A 10 Percentage Point Tax Increase: Help for Homeowners, Washington Post Style

July 02, 2010

The huge baby boom cohort is just approaching retirement. Workers in their 50s and 60s have just seen much of the wealth that they were able to accumulate destroyed with the collapse of the housing bubble and the resulting plunge in the stock market. As a result of this loss of wealth the overwhelming majority of baby boomers will be relying on Social Security for the overwhelming majority of their retirement income.

Thankfully the Washington Post has the perfect remedy. It proposes to immediately start to raise the normal retirement age to 67 (from 66) for those just about to retire and to continue raising it until it hits 70 for workers born in 1971. This increase in retirement age would be equivalent to roughly a 5 percent cut in benefits for those just now reaching retirement age and a 15 percent cut in benefits for those retiring in 25 years.
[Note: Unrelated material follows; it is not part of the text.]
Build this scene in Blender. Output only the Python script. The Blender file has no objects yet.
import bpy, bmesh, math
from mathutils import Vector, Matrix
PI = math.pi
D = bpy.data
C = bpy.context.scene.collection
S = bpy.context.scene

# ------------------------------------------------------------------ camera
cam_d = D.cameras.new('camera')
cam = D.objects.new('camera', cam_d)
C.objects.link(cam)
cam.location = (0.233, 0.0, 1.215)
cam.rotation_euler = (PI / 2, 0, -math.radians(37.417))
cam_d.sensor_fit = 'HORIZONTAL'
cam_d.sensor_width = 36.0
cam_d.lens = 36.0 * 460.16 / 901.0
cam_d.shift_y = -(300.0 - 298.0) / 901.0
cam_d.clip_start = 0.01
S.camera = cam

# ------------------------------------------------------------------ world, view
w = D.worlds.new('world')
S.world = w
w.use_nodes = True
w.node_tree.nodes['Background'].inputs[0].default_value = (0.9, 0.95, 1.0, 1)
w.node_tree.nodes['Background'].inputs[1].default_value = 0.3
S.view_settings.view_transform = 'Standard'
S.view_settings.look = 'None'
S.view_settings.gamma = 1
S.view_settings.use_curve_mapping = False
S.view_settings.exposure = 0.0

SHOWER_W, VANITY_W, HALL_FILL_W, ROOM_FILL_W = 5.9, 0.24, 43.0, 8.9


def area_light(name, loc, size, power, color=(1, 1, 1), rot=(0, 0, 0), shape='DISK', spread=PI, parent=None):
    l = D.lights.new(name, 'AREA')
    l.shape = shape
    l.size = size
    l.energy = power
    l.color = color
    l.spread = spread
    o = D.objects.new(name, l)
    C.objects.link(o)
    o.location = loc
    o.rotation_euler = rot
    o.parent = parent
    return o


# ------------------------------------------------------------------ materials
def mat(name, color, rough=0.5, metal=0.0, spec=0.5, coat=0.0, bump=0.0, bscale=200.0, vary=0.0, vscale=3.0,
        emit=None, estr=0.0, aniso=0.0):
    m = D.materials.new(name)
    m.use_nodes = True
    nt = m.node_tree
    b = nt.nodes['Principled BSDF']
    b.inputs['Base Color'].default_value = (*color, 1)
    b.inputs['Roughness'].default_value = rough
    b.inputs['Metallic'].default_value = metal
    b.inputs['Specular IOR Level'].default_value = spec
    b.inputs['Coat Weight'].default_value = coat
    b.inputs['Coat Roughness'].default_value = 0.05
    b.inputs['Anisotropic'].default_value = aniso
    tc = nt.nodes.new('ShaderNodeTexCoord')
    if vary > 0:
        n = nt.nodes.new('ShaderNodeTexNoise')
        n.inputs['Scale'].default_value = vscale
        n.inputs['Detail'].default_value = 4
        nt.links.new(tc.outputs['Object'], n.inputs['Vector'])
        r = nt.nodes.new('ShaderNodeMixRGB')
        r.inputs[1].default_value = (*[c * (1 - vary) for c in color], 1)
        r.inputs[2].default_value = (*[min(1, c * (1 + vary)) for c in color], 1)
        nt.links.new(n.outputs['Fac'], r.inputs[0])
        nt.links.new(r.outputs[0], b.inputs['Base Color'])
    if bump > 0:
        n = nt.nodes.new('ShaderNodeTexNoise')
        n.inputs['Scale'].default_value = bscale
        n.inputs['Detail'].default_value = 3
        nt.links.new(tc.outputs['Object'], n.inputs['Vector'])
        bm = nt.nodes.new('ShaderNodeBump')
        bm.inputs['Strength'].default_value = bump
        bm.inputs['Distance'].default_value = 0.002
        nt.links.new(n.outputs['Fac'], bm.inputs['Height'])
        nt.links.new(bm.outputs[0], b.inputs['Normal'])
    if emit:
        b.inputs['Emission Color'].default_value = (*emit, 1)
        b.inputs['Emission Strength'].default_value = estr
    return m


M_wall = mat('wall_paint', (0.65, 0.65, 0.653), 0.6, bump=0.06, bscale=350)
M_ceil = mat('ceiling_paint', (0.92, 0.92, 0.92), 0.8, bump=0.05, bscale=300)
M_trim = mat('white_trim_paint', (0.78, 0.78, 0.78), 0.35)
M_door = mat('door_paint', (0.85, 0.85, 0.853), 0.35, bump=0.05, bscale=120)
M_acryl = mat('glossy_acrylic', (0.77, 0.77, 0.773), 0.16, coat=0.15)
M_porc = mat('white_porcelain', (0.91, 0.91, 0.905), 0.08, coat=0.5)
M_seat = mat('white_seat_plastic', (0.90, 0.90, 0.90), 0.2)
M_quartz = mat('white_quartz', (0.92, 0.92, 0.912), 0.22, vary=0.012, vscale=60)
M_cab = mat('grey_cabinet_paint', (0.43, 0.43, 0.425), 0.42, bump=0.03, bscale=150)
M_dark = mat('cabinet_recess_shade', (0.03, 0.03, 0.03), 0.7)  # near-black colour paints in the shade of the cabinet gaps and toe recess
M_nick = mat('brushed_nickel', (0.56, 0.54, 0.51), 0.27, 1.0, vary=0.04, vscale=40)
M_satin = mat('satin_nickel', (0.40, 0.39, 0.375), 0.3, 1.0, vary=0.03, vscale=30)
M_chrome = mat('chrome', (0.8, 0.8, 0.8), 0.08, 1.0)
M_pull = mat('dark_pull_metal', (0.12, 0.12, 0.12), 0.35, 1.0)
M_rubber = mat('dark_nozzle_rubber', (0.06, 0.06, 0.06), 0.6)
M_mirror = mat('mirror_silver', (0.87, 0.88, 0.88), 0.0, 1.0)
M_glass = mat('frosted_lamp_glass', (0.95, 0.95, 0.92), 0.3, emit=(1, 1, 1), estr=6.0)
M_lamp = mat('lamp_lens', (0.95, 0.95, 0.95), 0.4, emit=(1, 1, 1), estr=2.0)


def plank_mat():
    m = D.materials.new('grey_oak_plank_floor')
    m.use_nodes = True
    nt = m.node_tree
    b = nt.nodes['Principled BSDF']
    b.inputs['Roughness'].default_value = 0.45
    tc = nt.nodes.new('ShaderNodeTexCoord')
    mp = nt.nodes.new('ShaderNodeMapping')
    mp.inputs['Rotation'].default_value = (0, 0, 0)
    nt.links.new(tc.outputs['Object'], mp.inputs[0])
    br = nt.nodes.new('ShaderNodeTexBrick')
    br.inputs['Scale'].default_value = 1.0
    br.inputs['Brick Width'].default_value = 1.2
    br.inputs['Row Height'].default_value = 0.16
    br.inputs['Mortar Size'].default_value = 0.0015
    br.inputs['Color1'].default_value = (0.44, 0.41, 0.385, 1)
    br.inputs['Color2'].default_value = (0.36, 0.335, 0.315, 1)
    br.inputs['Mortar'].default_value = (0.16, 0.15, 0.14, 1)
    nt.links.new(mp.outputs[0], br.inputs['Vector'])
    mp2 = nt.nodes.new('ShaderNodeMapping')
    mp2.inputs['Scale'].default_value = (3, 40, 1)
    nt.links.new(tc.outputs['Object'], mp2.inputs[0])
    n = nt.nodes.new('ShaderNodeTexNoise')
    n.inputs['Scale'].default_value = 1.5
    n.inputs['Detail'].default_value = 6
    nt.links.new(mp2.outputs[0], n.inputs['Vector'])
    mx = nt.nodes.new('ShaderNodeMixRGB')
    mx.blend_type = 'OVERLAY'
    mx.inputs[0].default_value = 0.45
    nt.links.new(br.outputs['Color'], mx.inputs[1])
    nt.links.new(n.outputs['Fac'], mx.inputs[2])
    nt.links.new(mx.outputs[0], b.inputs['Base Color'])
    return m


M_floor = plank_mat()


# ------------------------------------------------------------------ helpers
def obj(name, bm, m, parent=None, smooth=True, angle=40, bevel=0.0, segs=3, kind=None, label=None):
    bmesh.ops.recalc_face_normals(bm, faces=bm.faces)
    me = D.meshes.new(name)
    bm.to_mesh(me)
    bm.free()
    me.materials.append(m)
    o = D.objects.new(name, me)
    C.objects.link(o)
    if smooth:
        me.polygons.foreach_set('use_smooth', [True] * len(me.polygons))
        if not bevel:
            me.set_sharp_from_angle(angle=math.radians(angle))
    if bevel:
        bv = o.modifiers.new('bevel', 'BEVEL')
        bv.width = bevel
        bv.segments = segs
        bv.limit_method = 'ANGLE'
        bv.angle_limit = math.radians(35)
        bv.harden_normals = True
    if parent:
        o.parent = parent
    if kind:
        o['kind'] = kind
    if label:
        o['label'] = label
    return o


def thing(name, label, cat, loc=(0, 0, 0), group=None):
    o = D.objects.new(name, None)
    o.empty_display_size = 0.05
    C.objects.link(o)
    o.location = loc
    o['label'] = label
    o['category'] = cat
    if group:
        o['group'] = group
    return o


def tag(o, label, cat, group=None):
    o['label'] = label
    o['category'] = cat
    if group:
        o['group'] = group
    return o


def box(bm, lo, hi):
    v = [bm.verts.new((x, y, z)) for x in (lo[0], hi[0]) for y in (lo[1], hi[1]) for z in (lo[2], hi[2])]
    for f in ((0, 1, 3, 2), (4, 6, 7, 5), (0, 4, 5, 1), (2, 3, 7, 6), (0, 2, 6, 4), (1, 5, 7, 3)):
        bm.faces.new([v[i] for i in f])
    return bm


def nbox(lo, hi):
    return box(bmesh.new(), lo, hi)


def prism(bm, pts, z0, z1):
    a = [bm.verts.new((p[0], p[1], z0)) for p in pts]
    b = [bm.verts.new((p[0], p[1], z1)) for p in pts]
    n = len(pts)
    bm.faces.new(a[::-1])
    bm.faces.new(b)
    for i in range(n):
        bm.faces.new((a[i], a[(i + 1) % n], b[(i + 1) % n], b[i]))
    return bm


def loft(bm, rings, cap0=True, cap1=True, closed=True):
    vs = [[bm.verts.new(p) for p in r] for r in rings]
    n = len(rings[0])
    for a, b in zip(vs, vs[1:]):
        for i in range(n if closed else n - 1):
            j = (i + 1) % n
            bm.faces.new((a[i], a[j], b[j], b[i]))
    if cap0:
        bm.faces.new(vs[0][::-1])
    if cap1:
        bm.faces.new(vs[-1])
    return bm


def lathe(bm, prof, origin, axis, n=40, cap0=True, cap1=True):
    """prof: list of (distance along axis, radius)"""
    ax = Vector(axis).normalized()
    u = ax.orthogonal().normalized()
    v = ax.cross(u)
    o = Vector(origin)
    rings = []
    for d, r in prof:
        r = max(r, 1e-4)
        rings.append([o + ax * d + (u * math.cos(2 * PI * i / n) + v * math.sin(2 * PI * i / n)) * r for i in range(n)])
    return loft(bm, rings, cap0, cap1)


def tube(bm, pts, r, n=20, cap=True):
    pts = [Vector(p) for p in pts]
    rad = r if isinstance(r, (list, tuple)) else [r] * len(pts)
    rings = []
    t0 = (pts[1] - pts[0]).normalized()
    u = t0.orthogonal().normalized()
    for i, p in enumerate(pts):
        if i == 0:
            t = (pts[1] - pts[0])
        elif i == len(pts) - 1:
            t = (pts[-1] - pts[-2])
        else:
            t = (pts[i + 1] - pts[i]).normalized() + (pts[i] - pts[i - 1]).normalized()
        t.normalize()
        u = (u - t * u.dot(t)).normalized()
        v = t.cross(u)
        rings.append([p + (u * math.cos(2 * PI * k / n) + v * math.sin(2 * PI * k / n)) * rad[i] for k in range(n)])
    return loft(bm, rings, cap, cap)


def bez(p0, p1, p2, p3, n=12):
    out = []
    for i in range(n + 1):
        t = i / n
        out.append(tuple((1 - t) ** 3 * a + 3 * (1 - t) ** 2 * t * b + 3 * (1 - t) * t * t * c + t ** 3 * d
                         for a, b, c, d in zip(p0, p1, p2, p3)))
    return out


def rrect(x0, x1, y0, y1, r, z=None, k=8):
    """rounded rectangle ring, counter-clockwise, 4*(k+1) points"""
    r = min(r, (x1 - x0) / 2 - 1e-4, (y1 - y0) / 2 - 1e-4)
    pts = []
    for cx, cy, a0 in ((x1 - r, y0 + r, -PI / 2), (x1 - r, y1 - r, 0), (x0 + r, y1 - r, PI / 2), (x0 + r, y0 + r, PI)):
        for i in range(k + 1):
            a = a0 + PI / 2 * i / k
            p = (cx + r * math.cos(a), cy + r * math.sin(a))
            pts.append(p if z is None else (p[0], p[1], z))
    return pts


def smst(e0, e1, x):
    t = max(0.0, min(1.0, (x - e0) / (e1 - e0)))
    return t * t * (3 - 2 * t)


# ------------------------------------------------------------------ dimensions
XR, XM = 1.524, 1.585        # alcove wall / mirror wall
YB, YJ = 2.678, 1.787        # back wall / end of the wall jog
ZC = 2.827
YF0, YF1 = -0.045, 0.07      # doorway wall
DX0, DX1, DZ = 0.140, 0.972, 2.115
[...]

Since Social Security will be the overwhelming source of income for most near retirees a cut in benefits is the same as a tax increase of the same amount. So, the Washington Post is effectively proposing to help homeowners near the age of retirement with the equivalent of an income tax increase of 5-15 percentage points.

It is remarkably that the editorial does not include one word about the loss of wealth from the collapse of the housing bubble. The Washington Post’s news and editorial departments were completely unable to recognize the $8 trillion housing bubble prior to its collapse (columnist Steven Pearlstein is a partial exception). Apparently, they still don’t know anything about the bubble even after its collapse led to the largest economic downturn in 70 years.